Tracking down pitting
Kotze started by determining when and where cherries were being damaged. He sampled fruit at every step from picking to packing. He also compared the occurrence of pitting in cherries transported in three different bin treatments. After sampling, the fruit was inspected for pitting within seven days.
The picked cherries were placed in rigid 15-litre totes. Pickers then either put the totes in standard wooden bins or emptied the totes into plastic maxi-bins. Kotze also compared maxi-bins with and without Fruitguard, a commercially available protective lining. Maxi-bins have the same footprint as conventional bins but are shallower.
Cherries must be cooled soon after harvest. They are typically transported from the orchard in three-bin trailers, as opposed to the seven-bin trailers used for apples. Despite their smaller capacity, the three-bin trailers are often not full when transporting cherries.
Unlike apples, cherries typically do not go directly from the orchard to an accumulation area and then by truck to the packhouse. Instead, the cherries are taken with smaller trucks to nearby depots for hydrocooling. Only then are they loaded on large, refrigerated trucks and taken to the packhouse.
Similar to the bin trailers, the smaller trucks are often partly empty, as their time-sensitive cargo doesn’t allow any waiting around for a full load.
While researching apple bruising, Kotze teamed up with consultant Henco Smit of Prima Defensio to monitor the impacts on fruit during handling. For the cherry project, Kotze employed a similar approach, placing loggers in various positions within bins and recording the size and number of potentially damaging impacts.
Pitting starts at picking
In his apple work, Kotze found that blaming pickers for bruising was mostly unjustified. But the same isn’t true for cherries. “The pickers play a large role in the initial damage,” he said. Therefore, it’s crucial to train pickers to handle cherries by the stem, not the fruit, and never to pull on the stems or drop the fruit.
Surprisingly, harvesting into totes that are placed directly in wooden bins did not result in less pitting than carefully emptying the totes into maxi-bins.

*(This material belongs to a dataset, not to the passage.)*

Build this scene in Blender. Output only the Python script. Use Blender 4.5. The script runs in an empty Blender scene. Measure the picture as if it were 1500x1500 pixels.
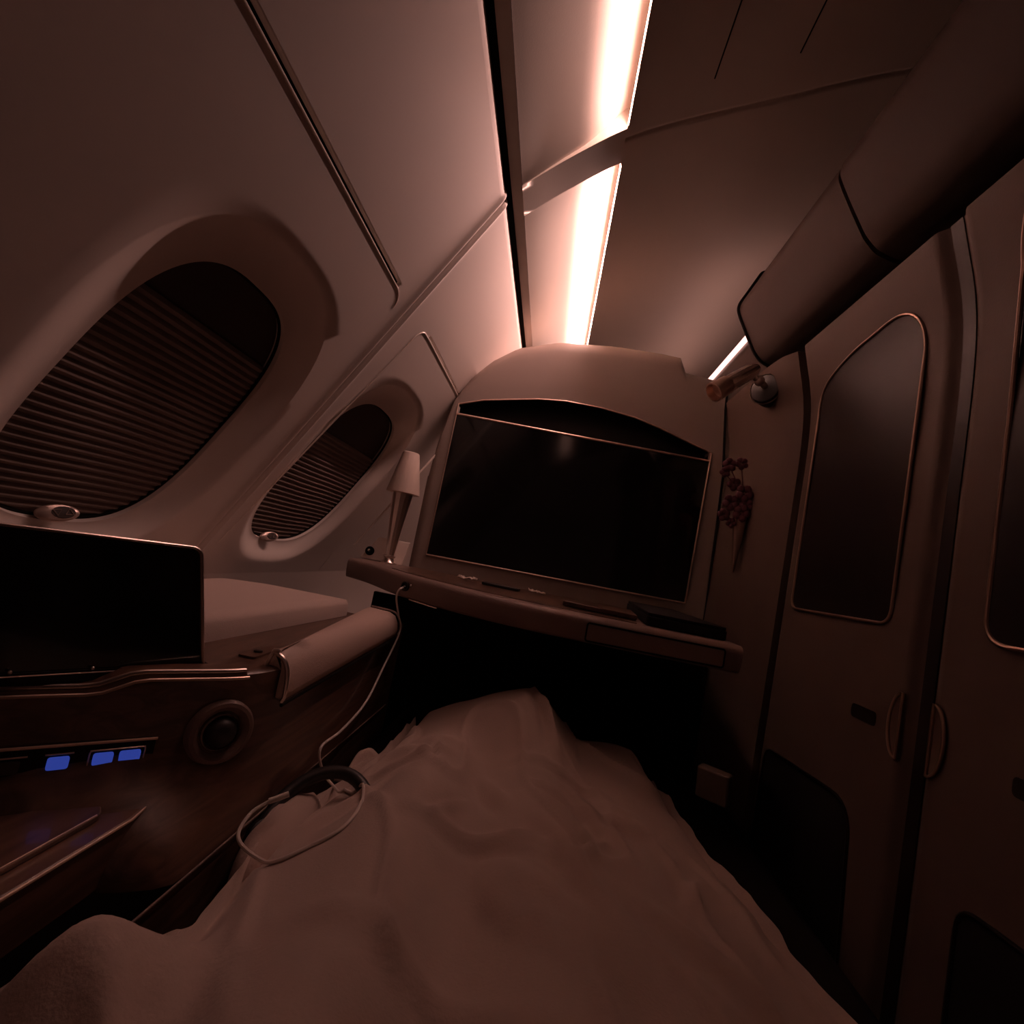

“The totes were considered a safe handling process, since there’s one less step where the fruit can be damaged,” said Kotze. He believes the disappointing performance of the totes is partly due to totes moving around in the wooden bins and partly due to the bigger combined surface area of all these small containers – 21 totes inside a bin.
Kotze’s apple trials showed that fruit in contact with surfaces is at a greater risk of damage than fruit in the centre of a bin, and that lining the bin helps protect the fruit. Although the same is true for cherries, they differ in an essential respect from apples.
For apples, bruising tends to increase from the surface to the bottom of the bin due to the upper fruit pressing down on the lower fruit. However, cherries are much lighter than apples, so fruit at the top of the bin bounces and rotates during transport, even with small vibrations, putting them at risk of pitting.
“Placing a wet sponge on top of the fruit in totes prevented them from moving, reducing damage,” said Kotze. “That’s something good we learnt.”
Kotze also sampled cherries at different points on the packline, concluding that current handling practices in the packhouse contributed negligible additional damage.
A bumpy ride
When analysing the data from the loggers, Kotze found that cherries are subjected to many minor impacts, mainly occurring during transport on the bin trailer and refrigerated transport from the depot to the packhouse, with far more frequent impacts during the latter.
Cherries are more susceptible to bruising once chilled, making the high number of impacts after hydrocooling especially concerning.
Kotze also tested the effect of partially empty trucks by comparing a 60% and a 30% load. He found that decreasing the load increased the number of impacts. This will happen with any vehicle, even a bin trailer, but it is less likely to occur in large trucks with air suspension than in small trucks with leaf-spring suspension.
Based on these results, he recommends adding weight when transporting partial loads. The cherries should be loaded first, as vibrations and impacts are more severe toward the back of bin trailers and trucks. The remaining space can be filled with anything heavy.
Dutoit Agri began adding load to partially filled trucks during the past cherry-harvesting season and saw a reduction in pitting. They also minimise impacts during transport by applying the lessons learnt from Kotze’s extensive trials on the prevention of bruising in apples.
Preventive measures include modifying bin trailers and forklifts, monitoring and adjusting the speed at which trucks and forklifts are driven, and maintaining surfaces on which forklifts are operated. Details are summarised in the best-practice guidelines for the prevention of bruising in apples, which are available on the Hortgro website.